Most programmers write software for other people to use. But as an engineer, most of the programs I wrote were customized tools for me to use. (But some tools were more general-purpose, and I made these available to others to use.) I thought of the computer as a mental lever, or as a robot that would do all the hard work. But sometimes, at home, I used programming for fun and games.
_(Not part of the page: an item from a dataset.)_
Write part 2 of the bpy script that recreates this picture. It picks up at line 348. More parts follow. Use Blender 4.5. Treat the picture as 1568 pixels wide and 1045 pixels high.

Once I got the idea to combine two simple games that others had created. One of them, John Conway's Game of Life (See here and here) is not really a game, although it has rules, and pieces on a board that come and go according to the rules. The board is like a chess board, but with many more rows and columns, and the rules are much simpler than chess. If you program a computer to play this 'Game of Life', you can populate the board with pieces any way that you like, then watch the computer 'play the game' according to the rules, and see what happens. If you haven't seen it, that may sound boring -- but it really is fascinating, because in spite of the fact that the rules are so simple, the moving patterns are surprisingly life-like -- hence the name. Ragged asymmetrical patterns grow into beautifully symmetric objects. Patterns glide across the board, collide with other patterns, and are either destroyed, or morph into new patterns. It is more a spectator sport than a real game.
I wrote a program to do this, and it was fun to watch, but always, after an interval of interesting activity, the 'game' would end with a mixture of static, unmoving patterns and moving patterns that would repeat the same motions over and over again. It seemed to me that it needed some kind of spark that could rekindle the interesting activity whenever it died down.
As I began to experiment with this rekindling idea, it seemed that the moving patterns were like a wild-fire. When the patterns expanded, it was like fire spreading; and when the patterns drifted sideways, it was like wind was moving the fire. I modified the program so that when a piece on the board was not there in the previous change-cycle, it would be colored bright red; but if it had been there in the previous change-cycle, it would be colored a dull red, nearly brown. Thus, an active 'fire' was flashing bright red, but a static pattern of 'ashes' was the brownish dull red.
I recalled a simple game that was available on the Unix computers, called 'worm' (similar to this). It, too, was played on a board with many rows and columns. The worm was a string of pieces, like a string of pearls, made of the letter 'o', with a capital 'O' for the head, like this: ooooooO. The computer could make the worm move by adding a piece at the 'head' end and removing a piece at the 'tail' end. What you had to do was to steer the worm's motion, using the arrow keys of the computer's keyboard. A numeral from 1 to 9 would appear at a random location on the board; and if you could steer the worm to 'eat' the numeral, then the worm would grow longer by that amount. The computer could make the worm grow by adding pieces at the 'head' end without removing pieces at the 'tail' end. So the length of the worm was your score.
Now, if the worm bumped into itself or the walls (the edges of the board), the game was over. And as the worm grew longer, that was harder to do -- you had to learn strategies of winding up in the crowded space without making any fatal collisions. But in a more forgiving version of the game, collisions were not fatal. Instead, the penalty for collisions was that the worm would shrink. The computer could make the worm shrink by not adding pieces at the 'head' end while removing pieces at the 'tail' end. The only way this form of the worm game could end was for the worm to shrink down to nothing.
So I thought, why not use the worm to rekindle the fire? And to make the game more dramatic, the worm would need to avoid collisions with the fire, that is, getting burned. The worm would shrink if it touched a bright-red 'fire' piece, but would grow if it touched a dull-red 'ashes' piece, igniting it. But since the worm's head would always touch a piece first, and then the rest of its body would be dragged over that spot, it had to be that the 'ashes' would be ignited when the tail touches (or moves off) the ashes, not the head. I wanted the worm to play with danger, not be suicidal. It's hard enough staying away from the fire, so I removed the penalties for the worm bumping into himself or the edges of the board. In a way, there are no edges, because if you try moving off the right edge, you 'wrap around' and show up at the left edge; and likewise, the top and bottom edges are joined.
I made the worm a light green against a darker green background (grass: wwww). His head was a sunny yellow smiley-face, but when burned, the burned part of the body would turn black and the face turned red.
It turns out that these simple, but crazy rules make a very exiting game. To get a high score, you have to make the worm grow, and to do that, your worm has to start fires -- then run away from them. If you get too greedy, and start too many fires, there may be too little safe ground left and your worm will be fatally trapped. The worm is obviously a pyromaniac, so I named the new game PyroWorm.